Dino d'Santiago afirma-se "100% português e 100% cabo-verdiano", contando que foi assumindo a sua africanidade com o passar dos anos — chegou a não ser sequer capaz de desenhar rostos de negros, de tão formatado que estava pelo ensino europeu. O cantor diz que deve à música essa descoberta de si próprio.

O angolano Marco Santos sente-se português, mas reconhece que, quando visitou Angola pela primeira vez, sentiu que fazia parte desse país. "Sou angolano porque, apesar de ter crescido em Portugal, cresci a comer mata-bicho e não pequeno-almoço, a comer todas as comidas angolanas, a ouvir toda a música angolana", referiu.

Francisco Vidal vai a África sempre que pode e lá chamam-no europeu. "Eu também gosto, porque me sinto bem como europeu, afro-descendente e africano." Juliana Alves, por seu turno, lamenta a persistência de atitudes racistas. Recorda episódios em que estava a passear o seu filho e as pessoas pensavam que ela "era a empregada".

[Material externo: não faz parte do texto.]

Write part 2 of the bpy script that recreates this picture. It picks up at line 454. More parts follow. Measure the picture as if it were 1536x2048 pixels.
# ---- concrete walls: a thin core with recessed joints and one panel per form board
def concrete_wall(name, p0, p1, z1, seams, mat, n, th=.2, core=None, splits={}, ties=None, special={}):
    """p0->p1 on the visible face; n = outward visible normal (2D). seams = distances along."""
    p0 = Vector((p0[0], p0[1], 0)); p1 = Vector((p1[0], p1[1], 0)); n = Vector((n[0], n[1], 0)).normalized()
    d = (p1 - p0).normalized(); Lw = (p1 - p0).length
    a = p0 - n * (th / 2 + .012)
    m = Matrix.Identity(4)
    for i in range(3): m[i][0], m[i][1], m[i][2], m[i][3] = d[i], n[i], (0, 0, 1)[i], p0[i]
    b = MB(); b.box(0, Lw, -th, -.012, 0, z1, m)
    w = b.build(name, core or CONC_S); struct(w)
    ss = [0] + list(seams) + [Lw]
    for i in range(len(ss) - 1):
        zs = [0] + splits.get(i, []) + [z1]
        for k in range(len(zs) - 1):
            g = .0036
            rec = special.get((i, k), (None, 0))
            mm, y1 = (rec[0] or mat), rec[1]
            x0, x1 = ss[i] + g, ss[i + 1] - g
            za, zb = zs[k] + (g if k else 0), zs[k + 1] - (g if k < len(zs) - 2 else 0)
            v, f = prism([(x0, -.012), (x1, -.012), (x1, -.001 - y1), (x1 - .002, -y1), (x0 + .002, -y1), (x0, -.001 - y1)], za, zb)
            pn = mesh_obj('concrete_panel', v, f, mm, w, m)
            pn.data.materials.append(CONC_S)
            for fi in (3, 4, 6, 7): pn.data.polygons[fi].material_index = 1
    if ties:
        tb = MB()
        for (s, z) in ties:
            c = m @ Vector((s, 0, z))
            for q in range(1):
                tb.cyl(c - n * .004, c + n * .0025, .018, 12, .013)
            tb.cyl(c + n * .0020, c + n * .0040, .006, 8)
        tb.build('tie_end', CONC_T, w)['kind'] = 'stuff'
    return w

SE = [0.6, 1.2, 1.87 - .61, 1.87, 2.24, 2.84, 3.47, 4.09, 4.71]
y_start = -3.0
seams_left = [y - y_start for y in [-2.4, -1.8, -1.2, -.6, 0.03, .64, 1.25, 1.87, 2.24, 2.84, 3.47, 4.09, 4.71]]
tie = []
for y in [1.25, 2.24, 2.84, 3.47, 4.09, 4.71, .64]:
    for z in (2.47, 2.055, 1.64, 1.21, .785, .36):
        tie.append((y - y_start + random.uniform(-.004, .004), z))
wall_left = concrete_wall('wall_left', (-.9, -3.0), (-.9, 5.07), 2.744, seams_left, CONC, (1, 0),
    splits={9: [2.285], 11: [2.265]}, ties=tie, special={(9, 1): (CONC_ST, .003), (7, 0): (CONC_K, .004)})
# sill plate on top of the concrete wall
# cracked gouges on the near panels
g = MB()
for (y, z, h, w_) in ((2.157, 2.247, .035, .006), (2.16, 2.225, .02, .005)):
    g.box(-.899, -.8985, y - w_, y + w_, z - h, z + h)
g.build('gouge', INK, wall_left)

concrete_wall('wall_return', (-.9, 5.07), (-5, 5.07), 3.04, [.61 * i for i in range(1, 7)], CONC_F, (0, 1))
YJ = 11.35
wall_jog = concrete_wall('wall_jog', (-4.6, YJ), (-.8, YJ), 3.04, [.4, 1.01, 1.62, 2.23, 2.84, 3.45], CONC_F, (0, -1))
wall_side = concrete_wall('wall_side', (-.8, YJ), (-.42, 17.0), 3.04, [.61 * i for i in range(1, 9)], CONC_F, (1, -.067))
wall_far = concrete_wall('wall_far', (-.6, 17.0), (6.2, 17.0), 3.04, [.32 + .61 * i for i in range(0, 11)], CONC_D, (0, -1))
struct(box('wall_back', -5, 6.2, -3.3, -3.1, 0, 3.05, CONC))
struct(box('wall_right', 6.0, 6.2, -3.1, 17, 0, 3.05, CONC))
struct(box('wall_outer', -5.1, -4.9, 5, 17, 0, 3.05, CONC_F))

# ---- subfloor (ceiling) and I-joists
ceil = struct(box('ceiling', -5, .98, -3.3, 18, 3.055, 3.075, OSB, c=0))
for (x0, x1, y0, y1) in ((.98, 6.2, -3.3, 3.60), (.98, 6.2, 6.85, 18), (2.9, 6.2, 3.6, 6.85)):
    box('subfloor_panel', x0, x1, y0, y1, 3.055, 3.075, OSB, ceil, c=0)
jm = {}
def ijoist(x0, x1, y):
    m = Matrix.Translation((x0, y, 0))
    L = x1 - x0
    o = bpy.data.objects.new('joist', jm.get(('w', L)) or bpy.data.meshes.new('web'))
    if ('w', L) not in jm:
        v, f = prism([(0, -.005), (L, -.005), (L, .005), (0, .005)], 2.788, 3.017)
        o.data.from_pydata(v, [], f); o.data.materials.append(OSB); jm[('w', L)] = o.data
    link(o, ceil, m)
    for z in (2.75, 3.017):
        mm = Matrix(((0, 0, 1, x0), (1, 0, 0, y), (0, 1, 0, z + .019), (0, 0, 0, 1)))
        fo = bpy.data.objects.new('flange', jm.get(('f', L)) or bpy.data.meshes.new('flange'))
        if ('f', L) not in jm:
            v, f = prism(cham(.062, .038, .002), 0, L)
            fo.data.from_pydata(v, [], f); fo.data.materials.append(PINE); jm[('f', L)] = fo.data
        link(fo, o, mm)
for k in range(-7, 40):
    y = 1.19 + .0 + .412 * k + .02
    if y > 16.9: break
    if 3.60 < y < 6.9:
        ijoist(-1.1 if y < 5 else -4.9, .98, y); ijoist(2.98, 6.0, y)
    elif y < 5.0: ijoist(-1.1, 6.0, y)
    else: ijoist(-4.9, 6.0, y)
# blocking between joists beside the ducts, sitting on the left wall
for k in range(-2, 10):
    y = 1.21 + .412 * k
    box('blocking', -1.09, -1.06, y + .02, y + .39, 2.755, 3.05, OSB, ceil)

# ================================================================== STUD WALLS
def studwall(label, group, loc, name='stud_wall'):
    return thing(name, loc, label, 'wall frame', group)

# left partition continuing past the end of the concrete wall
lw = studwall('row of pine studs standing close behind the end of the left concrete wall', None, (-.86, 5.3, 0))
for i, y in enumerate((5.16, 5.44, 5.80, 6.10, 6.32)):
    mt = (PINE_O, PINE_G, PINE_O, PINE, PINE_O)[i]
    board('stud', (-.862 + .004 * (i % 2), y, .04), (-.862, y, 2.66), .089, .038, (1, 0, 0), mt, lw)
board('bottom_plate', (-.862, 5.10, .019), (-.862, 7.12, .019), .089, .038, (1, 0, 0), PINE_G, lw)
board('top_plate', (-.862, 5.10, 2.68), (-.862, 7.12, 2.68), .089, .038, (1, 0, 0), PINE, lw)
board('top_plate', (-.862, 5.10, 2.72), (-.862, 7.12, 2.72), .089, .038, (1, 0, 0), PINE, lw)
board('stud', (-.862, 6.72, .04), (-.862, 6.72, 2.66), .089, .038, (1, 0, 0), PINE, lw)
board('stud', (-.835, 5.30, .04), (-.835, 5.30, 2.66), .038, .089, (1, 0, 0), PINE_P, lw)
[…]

Vivido de forma diferente por cada um, o racismo é identificado por todos os integrantes da série documental como omnipresente na sociedade portuguesa. Para Dino d'Santiago, a "marca portuguesa" que apagaria, se pudesse, é a frase "preto de merda, vai para a tua terra". "Ouvi isto em miúdo a jogar à bola e voltei a ouvir em adulto."